Directive
The entire listing is to be repeated verbatim.

Stored data
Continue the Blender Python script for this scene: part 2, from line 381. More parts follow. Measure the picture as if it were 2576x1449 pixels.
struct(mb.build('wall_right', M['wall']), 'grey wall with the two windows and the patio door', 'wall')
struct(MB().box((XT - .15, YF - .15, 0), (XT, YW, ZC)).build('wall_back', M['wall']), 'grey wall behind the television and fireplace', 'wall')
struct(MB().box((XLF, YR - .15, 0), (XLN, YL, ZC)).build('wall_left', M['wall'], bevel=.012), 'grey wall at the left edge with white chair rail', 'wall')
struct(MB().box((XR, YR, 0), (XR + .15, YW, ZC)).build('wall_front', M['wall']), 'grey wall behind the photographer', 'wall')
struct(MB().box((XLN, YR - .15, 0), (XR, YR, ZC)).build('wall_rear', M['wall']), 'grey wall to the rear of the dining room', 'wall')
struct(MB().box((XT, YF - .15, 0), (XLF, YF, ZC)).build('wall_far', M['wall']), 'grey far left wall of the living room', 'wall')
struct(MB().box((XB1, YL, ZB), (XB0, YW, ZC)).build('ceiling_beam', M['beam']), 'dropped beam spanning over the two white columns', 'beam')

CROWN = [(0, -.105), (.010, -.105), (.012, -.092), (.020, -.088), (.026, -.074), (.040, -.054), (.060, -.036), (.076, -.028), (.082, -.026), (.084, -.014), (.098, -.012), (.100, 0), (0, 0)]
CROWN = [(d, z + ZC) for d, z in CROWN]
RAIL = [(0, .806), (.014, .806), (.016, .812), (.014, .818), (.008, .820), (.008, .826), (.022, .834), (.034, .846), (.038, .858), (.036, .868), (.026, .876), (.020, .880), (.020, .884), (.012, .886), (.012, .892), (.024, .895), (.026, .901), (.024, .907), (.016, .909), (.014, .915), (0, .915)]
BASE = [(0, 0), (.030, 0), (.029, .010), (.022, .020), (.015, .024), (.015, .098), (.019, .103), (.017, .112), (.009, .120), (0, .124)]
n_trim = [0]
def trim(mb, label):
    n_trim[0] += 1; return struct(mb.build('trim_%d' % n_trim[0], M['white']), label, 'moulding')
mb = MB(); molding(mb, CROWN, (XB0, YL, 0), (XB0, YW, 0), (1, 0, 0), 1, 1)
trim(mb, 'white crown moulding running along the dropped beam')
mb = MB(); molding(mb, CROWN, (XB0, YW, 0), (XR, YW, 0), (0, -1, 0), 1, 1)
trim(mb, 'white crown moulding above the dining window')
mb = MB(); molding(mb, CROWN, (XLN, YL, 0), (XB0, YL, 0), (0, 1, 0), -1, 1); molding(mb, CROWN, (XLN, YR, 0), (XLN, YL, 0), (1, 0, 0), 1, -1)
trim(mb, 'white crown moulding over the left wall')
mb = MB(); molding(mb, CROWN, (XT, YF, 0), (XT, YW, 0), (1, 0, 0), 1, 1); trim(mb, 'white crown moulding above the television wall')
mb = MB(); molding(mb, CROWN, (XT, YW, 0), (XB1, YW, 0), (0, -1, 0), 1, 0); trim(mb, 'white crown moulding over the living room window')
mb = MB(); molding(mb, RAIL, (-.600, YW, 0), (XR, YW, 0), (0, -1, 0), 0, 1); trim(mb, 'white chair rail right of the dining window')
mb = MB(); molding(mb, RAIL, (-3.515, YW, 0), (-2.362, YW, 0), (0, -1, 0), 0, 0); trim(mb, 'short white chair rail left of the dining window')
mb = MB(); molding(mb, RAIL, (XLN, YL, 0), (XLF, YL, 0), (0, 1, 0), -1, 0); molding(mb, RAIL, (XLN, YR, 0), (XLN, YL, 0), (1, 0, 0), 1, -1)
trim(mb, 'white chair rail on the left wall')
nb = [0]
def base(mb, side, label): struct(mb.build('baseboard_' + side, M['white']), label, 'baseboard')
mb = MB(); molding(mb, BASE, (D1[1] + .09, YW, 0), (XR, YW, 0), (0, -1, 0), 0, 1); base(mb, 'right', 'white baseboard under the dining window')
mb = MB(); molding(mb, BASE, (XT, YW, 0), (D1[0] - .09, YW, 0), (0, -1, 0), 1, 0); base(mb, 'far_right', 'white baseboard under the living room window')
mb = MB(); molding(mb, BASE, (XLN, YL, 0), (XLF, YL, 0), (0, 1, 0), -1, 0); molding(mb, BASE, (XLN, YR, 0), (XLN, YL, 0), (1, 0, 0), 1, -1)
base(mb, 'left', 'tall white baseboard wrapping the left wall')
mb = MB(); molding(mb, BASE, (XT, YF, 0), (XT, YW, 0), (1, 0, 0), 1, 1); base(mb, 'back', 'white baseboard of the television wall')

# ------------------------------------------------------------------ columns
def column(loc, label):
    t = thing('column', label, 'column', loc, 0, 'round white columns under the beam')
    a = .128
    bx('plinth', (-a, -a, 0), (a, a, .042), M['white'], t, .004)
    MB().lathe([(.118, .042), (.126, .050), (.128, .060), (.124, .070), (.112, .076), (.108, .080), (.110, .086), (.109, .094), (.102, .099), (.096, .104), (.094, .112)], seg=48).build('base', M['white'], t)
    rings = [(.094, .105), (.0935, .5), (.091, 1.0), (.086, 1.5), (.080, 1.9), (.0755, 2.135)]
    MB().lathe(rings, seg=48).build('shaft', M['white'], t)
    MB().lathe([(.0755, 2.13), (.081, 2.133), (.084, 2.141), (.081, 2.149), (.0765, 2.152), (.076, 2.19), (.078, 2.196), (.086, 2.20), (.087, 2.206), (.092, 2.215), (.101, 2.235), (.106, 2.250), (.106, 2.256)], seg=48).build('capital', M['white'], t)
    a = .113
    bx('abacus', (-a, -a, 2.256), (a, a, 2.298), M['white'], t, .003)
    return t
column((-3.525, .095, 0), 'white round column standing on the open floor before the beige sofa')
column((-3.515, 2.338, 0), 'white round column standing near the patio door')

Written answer
Continue the Blender Python script for this scene: part 2, from line 381. More parts follow. Measure the picture as if it were 2576x1449 pixels.
struct(mb.build('wall_right', M['wall']), 'grey wall with the two windows and the patio door', 'wall')
struct(MB().box((XT - .15, YF - .15, 0), (XT, YW, ZC)).build('wall_back', M['wall']), 'grey wall behind the television and fireplace', 'wall')
struct(MB().box((XLF, YR - .15, 0), (XLN, YL, ZC)).build('wall_left', M['wall'], bevel=.012), 'grey wall at the left edge with white chair rail', 'wall')
struct(MB().box((XR, YR, 0), (XR + .15, YW, ZC)).build('wall_front', M['wall']), 'grey wall behind the photographer', 'wall')
struct(MB().box((XLN, YR - .15, 0), (XR, YR, ZC)).build('wall_rear', M['wall']), 'grey wall to the rear of the dining room', 'wall')
struct(MB().box((XT, YF - .15, 0), (XLF, YF, ZC)).build('wall_far', M['wall']), 'grey far left wall of the living room', 'wall')
struct(MB().box((XB1, YL, ZB), (XB0, YW, ZC)).build('ceiling_beam', M['beam']), 'dropped beam spanning over the two white columns', 'beam')

CROWN = [(0, -.105), (.010, -.105), (.012, -.092), (.020, -.088), (.026, -.074), (.040, -.054), (.060, -.036), (.076, -.028), (.082, -.026), (.084, -.014), (.098, -.012), (.100, 0), (0, 0)]
CROWN = [(d, z + ZC) for d, z in CROWN]
RAIL = [(0, .806), (.014, .806), (.016, .812), (.014, .818), (.008, .820), (.008, .826), (.022, .834), (.034, .846), (.038, .858), (.036, .868), (.026, .876), (.020, .880), (.020, .884), (.012, .886), (.012, .892), (.024, .895), (.026, .901), (.024, .907), (.016, .909), (.014, .915), (0, .915)]
BASE = [(0, 0), (.030, 0), (.029, .010), (.022, .020), (.015, .024), (.015, .098), (.019, .103), (.017, .112), (.009, .120), (0, .124)]
n_trim = [0]
def trim(mb, label):
    n_trim[0] += 1; return struct(mb.build('trim_%d' % n_trim[0], M['white']), label, 'moulding')
mb = MB(); molding(mb, CROWN, (XB0, YL, 0), (XB0, YW, 0), (1, 0, 0), 1, 1)
trim(mb, 'white crown moulding running along the dropped beam')
mb = MB(); molding(mb, CROWN, (XB0, YW, 0), (XR, YW, 0), (0, -1, 0), 1, 1)
trim(mb, 'white crown moulding above the dining window')
mb = MB(); molding(mb, CROWN, (XLN, YL, 0), (XB0, YL, 0), (0, 1, 0), -1, 1); molding(mb, CROWN, (XLN, YR, 0), (XLN, YL, 0), (1, 0, 0), 1, -1)
trim(mb, 'white crown moulding over the left wall')
mb = MB(); molding(mb, CROWN, (XT, YF, 0), (XT, YW, 0), (1, 0, 0), 1, 1); trim(mb, 'white crown moulding above the television wall')
mb = MB(); molding(mb, CROWN, (XT, YW, 0), (XB1, YW, 0), (0, -1, 0), 1, 0); trim(mb, 'white crown moulding over the living room window')
mb = MB(); molding(mb, RAIL, (-.600, YW, 0), (XR, YW, 0), (0, -1, 0), 0, 1); trim(mb, 'white chair rail right of the dining window')
mb = MB(); molding(mb, RAIL, (-3.515, YW, 0), (-2.362, YW, 0), (0, -1, 0), 0, 0); trim(mb, 'short white chair rail left of the dining window')
mb = MB(); molding(mb, RAIL, (XLN, YL, 0), (XLF, YL, 0), (0, 1, 0), -1, 0); molding(mb, RAIL, (XLN, YR, 0), (XLN, YL, 0), (1, 0, 0), 1, -1)
trim(mb, 'white chair rail on the left wall')
nb = [0]
def base(mb, side, label): struct(mb.build('baseboard_' + side, M['white']), label, 'baseboard')
mb = MB(); molding(mb, BASE, (D1[1] + .09, YW, 0), (XR, YW, 0), (0, -1, 0), 0, 1); base(mb, 'right', 'white baseboard under the dining window')
mb = MB(); molding(mb, BASE, (XT, YW, 0), (D1[0] - .09, YW, 0), (0, -1, 0), 1, 0); base(mb, 'far_right', 'white baseboard under the living room window')
mb = MB(); molding(mb, BASE, (XLN, YL, 0), (XLF, YL, 0), (0, 1, 0), -1, 0); molding(mb, BASE, (XLN, YR, 0), (XLN, YL, 0), (1, 0, 0), 1, -1)
base(mb, 'left', 'tall white baseboard wrapping the left wall')
mb = MB(); molding(mb, BASE, (XT, YF, 0), (XT, YW, 0), (1, 0, 0), 1, 1); base(mb, 'back', 'white baseboard of the television wall')

# ------------------------------------------------------------------ columns
def column(loc, label):
    t = thing('column', label, 'column', loc, 0, 'round white columns under the beam')
    a = .128
    bx('plinth', (-a, -a, 0), (a, a, .042), M['white'], t, .004)
    MB().lathe([(.118, .042), (.126, .050), (.128, .060), (.124, .070), (.112, .076), (.108, .080), (.110, .086), (.109, .094), (.102, .099), (.096, .104), (.094, .112)], seg=48).build('base', M['white'], t)
    rings = [(.094, .105), (.0935, .5), (.091, 1.0), (.086, 1.5), (.080, 1.9), (.0755, 2.135)]
    MB().lathe(rings, seg=48).build('shaft', M['white'], t)
    MB().lathe([(.0755, 2.13), (.081, 2.133), (.084, 2.141), (.081, 2.149), (.0765, 2.152), (.076, 2.19), (.078, 2.196), (.086, 2.20), (.087, 2.206), (.092, 2.215), (.101, 2.235), (.106, 2.250), (.106, 2.256)], seg=48).build('capital', M['white'], t)
    a = .113
    bx('abacus', (-a, -a, 2.256), (a, a, 2.298), M['white'], t, .003)
    return t
column((-3.525, .095, 0), 'white round column standing on the open floor before the beige sofa')
column((-3.515, 2.338, 0), 'white round column standing near the patio door')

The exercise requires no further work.